Yesterday, we took the bus to Lisburn. We visited the Linen Museum, a small but very well laid out exhibit, and the Castle Gardens. We explored the shops and the leisure centre. We are all still tired and adjusting and need some down time in the afternoon.
Tomorrow holds a quiet day to catch up on rest. A trip to the playground, the butcher to pick up dinner, an afternoon nap for Gavin and some research for our weekend trip to the Athlone/Galway area is on the to do list. We are very much looking forward to exploring the Irish Countryside this upcoming long weekend.

Monday, July 4, 2011

NI Bound

We made it here safe and sound, albeit a little late, yesterday afternoon. Our flight out of Toronto was delayed due to thunder storms in the area. We had quite the light show in the lounge before we were finally able to board the aircraft.
Both Kyra and Gavin were real troopers in our travels. Gavin fell asleep just before boarding the plane and Kyra settled in to a short television show before taking off and fell asleep not long after we were off the ground. She only woke just before we landed. Gavin woke bright-eyed and bushy-tailed about two thirds into the flight. He watched a few movies and had a very hard time using his indoor voice with everyone around us trying to sleep.  All in all the Toronto – London flight was extremely rocky. The storms we flew through made more people than I can count air sick. Our group was so oblivious to what was going on around us, that I felt the need to tell Elliot to keep his “LOLïng to himself while he watched Modern Family.
It was a great time of day to fly through Heathrow airport. Our midday arrival made the, usually very busy airport easy to navigate and I was not nearly as anxious as I thought I would be. Our flight to Belfast was also delayed. A large group tour was on the plane. They had checked in on the internet, which would have normally saved them  time but this particular group were all wheelchair bound and web check in does not take special needs into account. Needless to say the crew at the gate had to reconfigure seating of the aircraft to make it so these passengers were in appropriate seats, all the wheelchairs needed to be tagged for sky check and the passengers of that group had to be loaded on one by one before the rest of the plane could board.  When we did finally get on the plane, Gavin fell asleep fairly quickly and since I once again dozed in very short spurts.
We finally arrived in Belfast two hours late, tired, but anxious to see Chris. Gavin had told everyone close enough to listen to him at the last gate and on the plane that he was going to see his Dad. We had a short drive to our new home and the kids excitedly checked out their new stopping ground.
We took a walk up the main road in town towards the queen’s residence when she stays in NI and took a picture of Elliot standing in one of the guard’s stands. He has joked with Kyra that all the money has his initials on it and of course, the guard stands have the same, ER, and insignia on them.
We had a lovely dinner at the local pub, The Parsons Nose. The food was fantastic and we hobbled home stuffed. The kids all easily went to bed and Gavin was the first to wake up at 11:30 the next morning.
Our Monday has been fairly laid back. Since we all slept off the time change and didn’t have our breakfast until after noon, we took an afternoon walk up to the local tourist information office and got enough brochures to make one of the reception rooms, here at home, look like a tourist office too. We took a look around the courthouse here and Kyra got in a slight bit of trouble...
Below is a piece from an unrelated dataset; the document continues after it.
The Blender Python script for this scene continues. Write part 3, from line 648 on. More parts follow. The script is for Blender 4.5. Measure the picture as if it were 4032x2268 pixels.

On the other side of the road, a beautiful gate led to the old fort.  The lawns are well kept and a great spot for a future picnic. Behind the fort is a small lake with many resident swans. We took the trail that wrapped around the lake and enjoyed the forest for the different trees to what we are used to back home.
Our walk back home took us back through town. We stopped at the fruitier and butcher, where the kids were offered “lollies”, and picked up a small sponge cake for Chris.